The ‘mirror stage’ is, according to Lacan, is when a child recognizes himself or herself in the mirror and becomes conscious of selfhood. When a baby recognises itself in the mirror, it also kills rest of the world from being a part of his/​her body. By the condemning the other to death, one becomes audible and visible, but at the same time becomes indebted to the existence of the other (Evil other) to determine itself. The one that calls for the bombing of Syria, and the one that sympathises with the Jihadists, recognizes themselves as a separate being from the other only because they are able to judge the others with a death sentence.

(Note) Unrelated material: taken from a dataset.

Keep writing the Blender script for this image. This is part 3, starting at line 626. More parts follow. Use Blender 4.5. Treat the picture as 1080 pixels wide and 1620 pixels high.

King Phillip was talking about the heretics in Netherlands when he said that: “in truth I cannot understand how such a great evil could have arisen and spread in such a short time.” Newspapers of Western media ask how the great evil of ISIS could have arisen in such a short time again and again. This is the blind leading the blind. Fight for the social justice is inaudible among the battle cries of the politicians and the cries of victims. In the background, churches of humanitarian intervention and Sharia hold confidently. Struggle for an emancipatory politics, a libertarian, communitarian opening is being oppressed both in Paris and Raqqa. A different ethics of looking at life becomes impossible while war lords push us to stand with them against their infinite evil, and condemn us if we don’t. Case in point, more than 24 environmentalist activists were put into house arrest before the Paris climate summit using emergency measures after the Paris attacks, while ISIS has killed in Turkey.

1 Jacques Rancière, Aesthetics and Its Discontents  (London: Polity, 2009).
2 Makau Mutua, “Savages, Victims and Saviours: the Metaphor of Human Rights,” Harvard International Law Journal 42(1): 2001, 204.